-- Begin --

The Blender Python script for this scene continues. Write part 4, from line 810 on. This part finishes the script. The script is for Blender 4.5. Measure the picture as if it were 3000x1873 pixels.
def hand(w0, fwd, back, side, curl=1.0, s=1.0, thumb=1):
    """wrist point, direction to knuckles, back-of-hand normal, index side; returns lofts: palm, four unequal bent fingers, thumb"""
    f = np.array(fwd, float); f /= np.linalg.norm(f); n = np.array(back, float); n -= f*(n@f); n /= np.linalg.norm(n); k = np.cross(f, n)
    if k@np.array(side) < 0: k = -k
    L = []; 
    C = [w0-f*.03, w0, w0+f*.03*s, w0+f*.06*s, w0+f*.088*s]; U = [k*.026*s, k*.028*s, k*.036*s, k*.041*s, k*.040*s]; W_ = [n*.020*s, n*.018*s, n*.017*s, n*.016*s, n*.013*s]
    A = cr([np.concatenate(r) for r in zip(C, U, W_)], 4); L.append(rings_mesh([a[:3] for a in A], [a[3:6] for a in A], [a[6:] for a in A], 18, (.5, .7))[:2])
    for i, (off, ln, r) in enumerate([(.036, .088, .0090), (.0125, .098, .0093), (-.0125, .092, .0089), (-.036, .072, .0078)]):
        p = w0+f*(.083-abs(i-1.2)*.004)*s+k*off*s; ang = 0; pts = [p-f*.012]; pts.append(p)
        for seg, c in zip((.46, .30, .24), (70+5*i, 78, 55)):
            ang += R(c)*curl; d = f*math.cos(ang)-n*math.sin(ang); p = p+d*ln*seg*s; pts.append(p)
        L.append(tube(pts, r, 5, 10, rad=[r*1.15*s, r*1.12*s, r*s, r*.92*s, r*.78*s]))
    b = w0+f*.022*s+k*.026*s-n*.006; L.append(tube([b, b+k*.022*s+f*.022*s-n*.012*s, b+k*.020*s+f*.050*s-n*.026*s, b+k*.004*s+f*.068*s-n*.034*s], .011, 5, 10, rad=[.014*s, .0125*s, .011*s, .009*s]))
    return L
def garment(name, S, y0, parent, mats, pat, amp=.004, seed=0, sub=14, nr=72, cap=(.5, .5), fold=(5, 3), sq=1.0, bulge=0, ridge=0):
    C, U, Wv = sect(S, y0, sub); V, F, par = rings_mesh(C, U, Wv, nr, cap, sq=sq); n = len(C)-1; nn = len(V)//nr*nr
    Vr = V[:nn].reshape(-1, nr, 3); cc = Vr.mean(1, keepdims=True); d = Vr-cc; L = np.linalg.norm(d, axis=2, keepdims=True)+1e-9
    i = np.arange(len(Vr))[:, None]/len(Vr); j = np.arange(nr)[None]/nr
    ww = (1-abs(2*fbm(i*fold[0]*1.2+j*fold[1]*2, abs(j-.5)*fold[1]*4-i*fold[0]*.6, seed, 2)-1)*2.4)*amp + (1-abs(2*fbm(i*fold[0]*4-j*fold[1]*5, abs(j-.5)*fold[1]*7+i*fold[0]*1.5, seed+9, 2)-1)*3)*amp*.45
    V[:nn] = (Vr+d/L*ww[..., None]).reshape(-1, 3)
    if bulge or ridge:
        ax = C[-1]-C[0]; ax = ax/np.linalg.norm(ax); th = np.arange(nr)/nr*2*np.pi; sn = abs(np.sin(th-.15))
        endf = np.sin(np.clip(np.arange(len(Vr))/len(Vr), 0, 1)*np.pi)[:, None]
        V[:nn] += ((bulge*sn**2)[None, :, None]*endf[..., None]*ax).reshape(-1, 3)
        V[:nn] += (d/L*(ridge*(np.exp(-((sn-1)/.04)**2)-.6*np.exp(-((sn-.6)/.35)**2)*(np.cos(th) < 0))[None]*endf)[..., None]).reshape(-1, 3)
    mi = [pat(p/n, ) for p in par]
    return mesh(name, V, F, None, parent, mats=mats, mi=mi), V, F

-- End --

| WORK TO DO |
Recite the full listing above exactly.

| SOLUTION FOR THIS TASK |
The Blender Python script for this scene continues. Write part 4, from line 810 on. This part finishes the script. The script is for Blender 4.5. Measure the picture as if it were 3000x1873 pixels.
def hand(w0, fwd, back, side, curl=1.0, s=1.0, thumb=1):
    """wrist point, direction to knuckles, back-of-hand normal, index side; returns lofts: palm, four unequal bent fingers, thumb"""
    f = np.array(fwd, float); f /= np.linalg.norm(f); n = np.array(back, float); n -= f*(n@f); n /= np.linalg.norm(n); k = np.cross(f, n)
    if k@np.array(side) < 0: k = -k
    L = []; 
    C = [w0-f*.03, w0, w0+f*.03*s, w0+f*.06*s, w0+f*.088*s]; U = [k*.026*s, k*.028*s, k*.036*s, k*.041*s, k*.040*s]; W_ = [n*.020*s, n*.018*s, n*.017*s, n*.016*s, n*.013*s]
    A = cr([np.concatenate(r) for r in zip(C, U, W_)], 4); L.append(rings_mesh([a[:3] for a in A], [a[3:6] for a in A], [a[6:] for a in A], 18, (.5, .7))[:2])
    for i, (off, ln, r) in enumerate([(.036, .088, .0090), (.0125, .098, .0093), (-.0125, .092, .0089), (-.036, .072, .0078)]):
        p = w0+f*(.083-abs(i-1.2)*.004)*s+k*off*s; ang = 0; pts = [p-f*.012]; pts.append(p)
        for seg, c in zip((.46, .30, .24), (70+5*i, 78, 55)):
            ang += R(c)*curl; d = f*math.cos(ang)-n*math.sin(ang); p = p+d*ln*seg*s; pts.append(p)
        L.append(tube(pts, r, 5, 10, rad=[r*1.15*s, r*1.12*s, r*s, r*.92*s, r*.78*s]))
    b = w0+f*.022*s+k*.026*s-n*.006; L.append(tube([b, b+k*.022*s+f*.022*s-n*.012*s, b+k*.020*s+f*.050*s-n*.026*s, b+k*.004*s+f*.068*s-n*.034*s], .011, 5, 10, rad=[.014*s, .0125*s, .011*s, .009*s]))
    return L
def garment(name, S, y0, parent, mats, pat, amp=.004, seed=0, sub=14, nr=72, cap=(.5, .5), fold=(5, 3), sq=1.0, bulge=0, ridge=0):
    C, U, Wv = sect(S, y0, sub); V, F, par = rings_mesh(C, U, Wv, nr, cap, sq=sq); n = len(C)-1; nn = len(V)//nr*nr
    Vr = V[:nn].reshape(-1, nr, 3); cc = Vr.mean(1, keepdims=True); d = Vr-cc; L = np.linalg.norm(d, axis=2, keepdims=True)+1e-9
    i = np.arange(len(Vr))[:, None]/len(Vr); j = np.arange(nr)[None]/nr
    ww = (1-abs(2*fbm(i*fold[0]*1.2+j*fold[1]*2, abs(j-.5)*fold[1]*4-i*fold[0]*.6, seed, 2)-1)*2.4)*amp + (1-abs(2*fbm(i*fold[0]*4-j*fold[1]*5, abs(j-.5)*fold[1]*7+i*fold[0]*1.5, seed+9, 2)-1)*3)*amp*.45
    V[:nn] = (Vr+d/L*ww[..., None]).reshape(-1, 3)
    if bulge or ridge:
        ax = C[-1]-C[0]; ax = ax/np.linalg.norm(ax); th = np.arange(nr)/nr*2*np.pi; sn = abs(np.sin(th-.15))
        endf = np.sin(np.clip(np.arange(len(Vr))/len(Vr), 0, 1)*np.pi)[:, None]
        V[:nn] += ((bulge*sn**2)[None, :, None]*endf[..., None]*ax).reshape(-1, 3)
        V[:nn] += (d/L*(ridge*(np.exp(-((sn-1)/.04)**2)-.6*np.exp(-((sn-.6)/.35)**2)*(np.cos(th) < 0))[None]*endf)[..., None]).reshape(-1, 3)
    mi = [pat(p/n, ) for p in par]
    return mesh(name, V, F, None, parent, mats=mats, mi=mi), V, F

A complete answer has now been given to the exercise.